Merci à Nadia, Michèle, Gérald, Nicolas, Patrice, Stéphane, pour la joie qu’ils nous font partager 

   Le mystère de la Résurrection ne nous parle pas d’une autre vie que celle que nous avons à mener dès maintenant; il nous renvoie à l’énigme de cette vie. 

Comment un mort peut-il reprendre vie, en se maintenant identique à soi-même ? 

Au temps des Césars, on a dénoncé la croyance à la résurrection comme la grande illusion que les religions entretiennent pour consoler les hommes de la perspective de la mort, ou encore apaiser la grande peur des châtiments divins, d’un Père Fouettard qui viendra sanctionner les auteurs d’actes immoraux, impuissants à s’arracher à leurs pulsions. Tout cela manifeste qu’on ne retient de la religion qu’une perspective de l’au-delà, emprisonnée par notre expérience et la pensée qui ne peut que difficilement se détacher du temps.  

Ne cherchons pas à comprendre la résurrection à partir de l’anéantissement de la vie, dont l’origine est don et vie de l’esprit. La foi chrétienne est un appel à vivre intensément la vie, à la dépenser dans une confiance filiale à Dieu.
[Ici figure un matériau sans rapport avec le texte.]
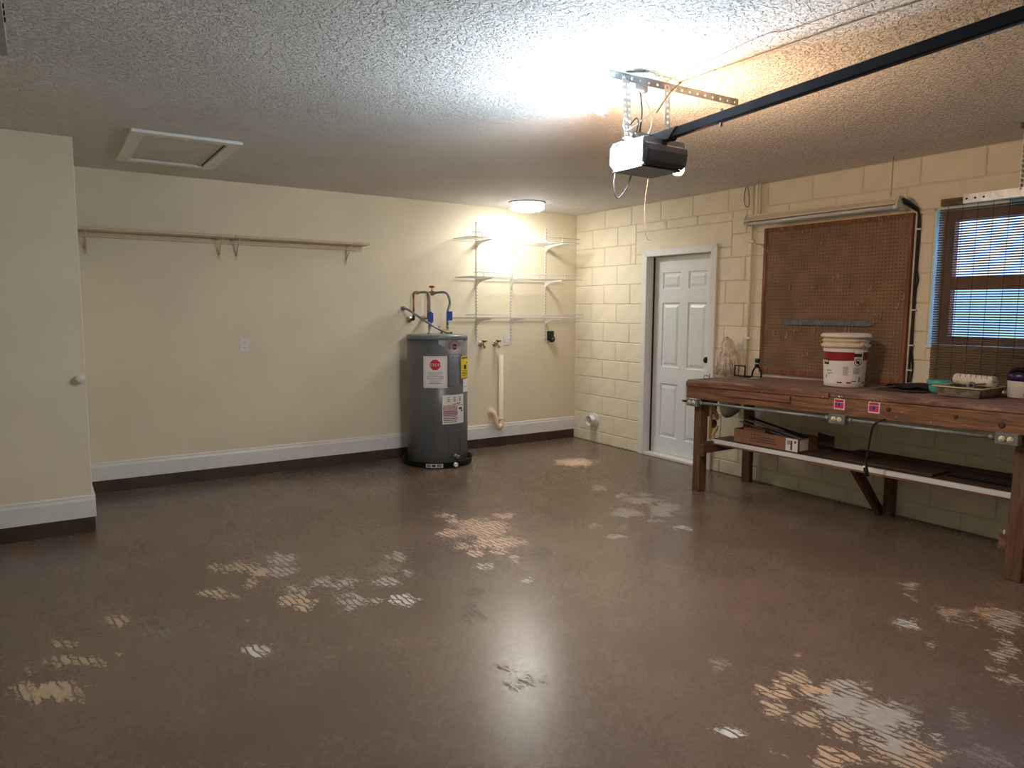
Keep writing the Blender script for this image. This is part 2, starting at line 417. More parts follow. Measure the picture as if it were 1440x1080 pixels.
PATCHES=[(-4.966, -2.766, 14.43, -0.29, -11.9, -18.46, 't', 0.5),
 (-4.729, -2.653, 15.15, -1.26, -9.02, -14.02, 't', 0.7),
 (-4.603, -2.888, 15.36, -1.91, -9.78, -15.18, 'd', 0.7),
 (-4.909, -2.986, 8.11, -0.31, -10.26, -15.91, 't', 0.6),
 (-5.081, -2.984, 54.11, 0.69, -24.65, -38.17, 't', 0.6),
 (-5.015, -3.195, 8.03, -0.06, -6.84, -10.57, 't', 1.0),
 (-4.772, -3.018, 55.47, -4.38, -22.34, -34.63, 't', 0.7),
 (-4.278, -3.285, 15.71, -3.86, -8.66, -13.43, 'w', 1.0),
 (-3.883, -2.241, 10.37, -2.9, -4.63, -7.24, 'g', 0.8),
 (-4.13, -2.231, 6.65, -1.45, -5.48, -8.56, 't', 0.6),
 (-4.043, -2.376, 17.75, -4.41, -8.54, -13.34, 't', 1.0),
 (-3.933, -2.421, 10.41, -2.91, -6.33, -9.89, 'g', 0.8),
 (-4.317, -2.525, 12.91, -2.42, -8.48, -13.22, 't', 0.8),
 (-4.264, -2.613, 14.87, -3.06, -12.18, -18.98, 't', 0.4),
 (-4.119, -2.507, 18.59, -4.41, -11.1, -17.32, 't', 0.5),
 (-3.999, -2.855, 10.26, -3.03, -7.0, -10.9, 't', 0.8),
 (-3.985, -2.934, 14.52, -4.44, -9.31, -14.49, 't', 0.7),
 (-3.939, -2.735, 13.78, -4.16, -8.34, -13.01, 'g', 0.5),
 (-3.783, -2.746, 17.57, -6.07, -9.34, -14.56, 'g', 0.5),
 (-4.234, -2.953, 52.69, -12.37, -17.84, -27.73, 't', 0.3),
 (-3.81, -2.682, 13.14, -4.37, -7.84, -12.23, 'g', 0.6),
 (-3.698, -2.765, 12.9, -4.78, -9.18, -14.33, 'g', 0.7),
 (-3.445, -2.669, 11.82, -5.08, -7.02, -10.97, 'd', 0.6),
 (-3.309, -2.538, 14.9, -6.71, -6.41, -10.03, 'g', 0.6),
 (-3.518, -2.869, 11.31, -4.9, -9.13, -14.25, 'g', 0.7),
 (-3.756, -3.021, 10.98, -4.19, -5.27, -8.2, 'g', 0.5),
 (-3.535, -3.143, 11.37, -5.28, -6.95, -10.82, 'w', 0.7),
 (-3.641, -3.065, 22.23, -9.37, -15.57, -24.25, 'g', 0.5),
 (-2.681, -1.967, 13.76, -7.35, -7.78, -12.26, 'p', 0.7),
 (-2.679, -2.126, 12.13, -6.73, -8.22, -12.94, 'p', 0.7),
 (-2.603, -2.344, 4.36, -2.63, -2.49, -3.92, 'p', 0.8),
 (-2.334, -2.187, 8.47, -5.47, -6.22, -9.79, 'p', 0.8),
 (-2.678, -2.638, 4.81, -3.04, -3.97, -6.22, 'p', 0.9),
 (-2.845, -2.332, 8.8, -4.77, -6.14, -9.64, 'p', 0.7),
 (-2.909, -2.601, 13.54, -7.63, -8.29, -12.99, 't', 0.8),
 (-3.065, -2.622, 10.6, -5.57, -8.7, -13.63, 'k', 0.7),
 (-2.898, -2.728, 17.13, -10.05, -7.25, -11.35, 'p', 0.6),
 (-2.782, -2.803, 16.77, -10.59, -8.69, -13.61, 'p', 0.6),
 (-2.569, -2.938, 12.88, -9.25, -3.62, -5.67, 'k', 0.6),
 (-2.74, -2.944, 20.23, -13.54, -11.38, -17.81, 'p', 0.6),
 (-2.973, -2.958, 14.39, -8.69, -9.76, -15.25, 'g', 0.6),
 (-3.187, -2.795, 14.94, -7.72, -9.66, -15.1, 'k', 0.6),
 (-3.343, -3.453, 14.35, -8.32, -5.27, -8.19, 'k', 0.5),
 (-3.195, -3.234, 11.94, -7.0, -9.8, -15.28, 'k', 0.5),
 (-2.874, -3.246, 27.18, -18.79, -10.75, -16.78, 'w', 0.5),
 (-3.367, -2.808, 19.67, -9.21, -12.76, -19.94, 'g', 0.5),
 (-3.494, -3.948, 14.75, -9.37, -11.81, -18.29, 'k', 0.4),
 (-0.824, -1.073, 3.78, -3.0, -2.81, -4.49, 'p', 1.0),
 (-1.271, -1.939, 10.28, -8.72, -5.77, -9.16, 'g', 0.8),
 (-1.276, -2.223, 10.47, -9.48, -8.4, -13.29, 'g', 0.7),
 (-1.111, -2.302, 12.03, -11.59, -8.33, -13.18, 'g', 0.7),
 (-1.261, -2.404, 5.08, -4.83, -5.32, -8.4, 'g', 0.8),
 (-1.572, -2.587, 6.44, -5.89, -5.02, -7.91, 'g', 0.8),
 (-1.252, -2.639, 6.3, -6.39, -4.09, -6.45, 'g', 0.8),
 (-1.388, -2.746, 9.58, -9.63, -6.11, -9.62, 'g', 0.8),
 (-1.557, -2.82, 12.48, -12.22, -10.84, -17.06, 'g', 0.7),
 (-1.947, -2.706, 12.5, -10.52, -11.38, -17.9, 'g', 0.5),
 (-1.997, -2.94, 11.96, -10.58, -7.53, -11.81, 'g', 0.7),
 (-1.492, -3.05, 11.5, -12.26, -8.69, -13.65, 'w', 0.7),
 (-1.808, -2.831, 31.75, -28.93, -11.52, -18.12, 'g', 0.5),
 (-1.221, -4.399, 8.82, -17.03, -9.28, -14.47, 'g', 0.5),
 (-1.374, -4.489, 14.69, -28.52, -15.19, -23.66, 'g', 0.3),
 (-1.711, -4.63, 10.13, -19.31, -9.07, -14.09, 'w', 0.9),
 (-1.415, -4.683, 9.15, -19.59, -5.63, -8.76, 't', 0.7),
 (-1.262, -4.781, 6.26, -14.82, -5.63, -8.76, 't', 0.7),
 (-1.274, -4.867, 5.46, -13.62, -4.16, -6.47, 'g', 0.9),
 (-1.445, -4.784, 18.28, -41.25, -14.37, -22.33, 't', 0.5),
 (-1.57, -4.993, 7.4, -18.55, -8.38, -13.0, 'g', 0.9),
 (-1.707, -5.017, 10.33, -25.31, -7.44, -11.54, 'g', 0.8),
 (-1.873, -5.114, 12.47, -31.28, -12.59, -19.49, 'g', 0.7),
 (-1.837, -5.045, 16.19, -38.94, -23.83, -36.91, 'g', 0.6),
 (-2.733, -4.426, 15.57, -18.4, -11.68, -18.1, 'd', 0.6),
 (-2.401, -4.547, 20.71, -29.86, -17.69, -27.42, 't', 0.4),
 (-2.574, -4.648, 12.31, -17.55, -7.71, -11.93, 't', 0.8),
 (-2.71, -4.667, 9.37, -12.76, -8.24, -12.74, 'o', 0.9),
 (-2.585, -4.747, 10.13, -15.25, -10.7, -16.55, 'o', 1.0),
 (-2.837, -4.745, 11.25, -15.18, -11.87, -18.34, 't', 0.7),
 (-2.472, -4.802, 5.75, -9.37, -8.81, -13.63, 'g', 0.9),
 (-2.586, -4.863, 4.64, -7.52, -4.8, -7.42, 'g', 1.0),
 (-2.559, -4.989, 4.21, -7.53, -4.42, -6.82, 'g', 1.0),
 (-2.771, -4.852, 8.04, -11.95, -12.38, -19.12, 't', 0.7),
 (-2.74, -4.958, 7.92, -12.83, -13.12, -20.25, 't', 0.7),
 (-2.415, -5.012, 9.34, -17.96, -9.83, -15.19, 'd', 0.8),
 (-2.516, -5.152, 11.76, -24.23, -13.56, -20.93, 'g', 0.7),
 (-2.684, -5.09, 5.75, -10.53, -9.35, -14.42, 'g', 1.0),
 (-2.692, -5.157, 3.83, -7.37, -8.21, -12.66, 't', 0.9),
 (-3.076, -4.74, 12.49, -14.98, -10.95, -16.9, 'w', 0.9),
 (-2.916, -5.033, 7.36, -11.62, -9.39, -14.47, 'o', 0.9),
 (-2.311, -5.149, 7.73, -17.18, -10.29, -15.89, 'd', 0.5),
 (-2.485, -5.291, 5.83, -13.72, -14.76, -22.76, 'd', 0.5),
 (-1.848, -4.799, 20.97, -42.43, -16.65, -25.82, 'w', 0.4),
 (-3.035, -4.935, 22.7, -31.55, -37.0, -57.05, 't', 0.4),
 (-2.321, -5.09, 13.98, -29.53, -19.88, -30.71, 'k', 0.4),
 (-3.801, -4.132, 19.21, -10.59, -20.0, -30.9, 'k', 0.3),
 (-3.477, -4.109, 10.03, -6.91, -10.34, -16.0, 'k', 0.25),
 (-2.869, -3.911, 16.74, -14.72, -14.78, -22.97, 'k', 0.3)]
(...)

Une vie nouvelle nous attend, certes. Elle s’ouvre à nous après la mort ; nous tenons cela d’une promesse qui s’appuie sur la puissance de l’Esprit Saint qui féconde en nous une semence d’éternité. L’espérance de la résurrection est en nous, éveillant notre désir de rencontrer Dieu, de recevoir l’étreinte de son Amour qui dépasse tout entendement ici-bas. Comment l'homme, assuré de sa finitude, maintient son effort d'exister et son désir d'être. «L'homme, c'est la joie du Oui dans la tristesse du fini» écrivait Paul Ricœur. C’est le mystère de Résurrection qui nous porte, en avant et au delà même de nos ressources de vie. La foi en la Résurrection n’est pas une vérité diluée parmi d’autres, c’est l’essence même de ce qu’il y a de chrétien. 

La résurrection de Jésus est le fondement de la foi en lui, de sa présence, de son identification au Père, de la distinction de sa personne. Le mystère de la Résurrection de Jésus se présente comme l’engendrement de la résurrection universelle, qui accomplira la Justice de Dieu que Jésus avait charge d’annoncer, ainsi que Paul en témoignera devant ses accusateurs : “C’est pour la résurrection des morts que je passe aujourd’hui en jugement devant vous “ (Ac 24,21). Mais le fond du mystère n’est pas d’ajouter une vie autrement à celle que nous quittons, qui introduirait la désespérance d’une vie sans fin —est-ce seulement “pensable”—, c’est d’espérer que nous advienne ce que Jésus a éprouvé : entrer dans l’intimité du Père, qui nous reçoit en dépit de nos parcours scabreux, de nos débauches, de nos haines, pourvu que l’on désire, à la façon du fils prodigue, retourner dans la maison du Père. 

Ressusciter, c’est s’éveiller à l’amour, à la vie qui dépasse et sublime notre histoire. Notre résurrection est déjà inscrite dans notre vie, dans notre histoire, dans notre chair. Elle est en nous parce qu’elle était, avant nous, don d’amour.

Le Règne de Dieu inaugure la résurrection générale dans celle de Jésus, car Dieu a appelé tous les hommes à partager l’amour dont lui, le Père, l’aimait comme son propre Fils, avant même “qu’Abraham fût”, avant le commencement des temps. Ainsi sommes-nous transférés dans le royaume du Fils, du “Premier-né de toute créature” devenu le “Premier-né d’entre les morts” (Col. 1,13-18).

La résurrection n’est pas réincarnation, croyance à la mode avec les parfum douteux d’orientalisme et de scientisme qui voudraient percer les ténèbres du futur ou de l’invisible, domaine où prospèrent tant de pseudo-sciences et de charlatanismes. 

La résurrection est entrée dans l’histoire avec Jésus. Voilà l’invraisemblable qui a bouleversé les premiers siècles comme elle bouleverse les temps d’aujourd’hui. La résurrection donne sens à l’aventure humaine : elle se fait dans l’actualité de la présence au monde en sollicitant la liberté à dire oui à la vie. Elle conduit au delà du temps et du monde, comme accomplissement et non destruction, car elle a mission de sauver tout l’univers réconcilié dans son Principe.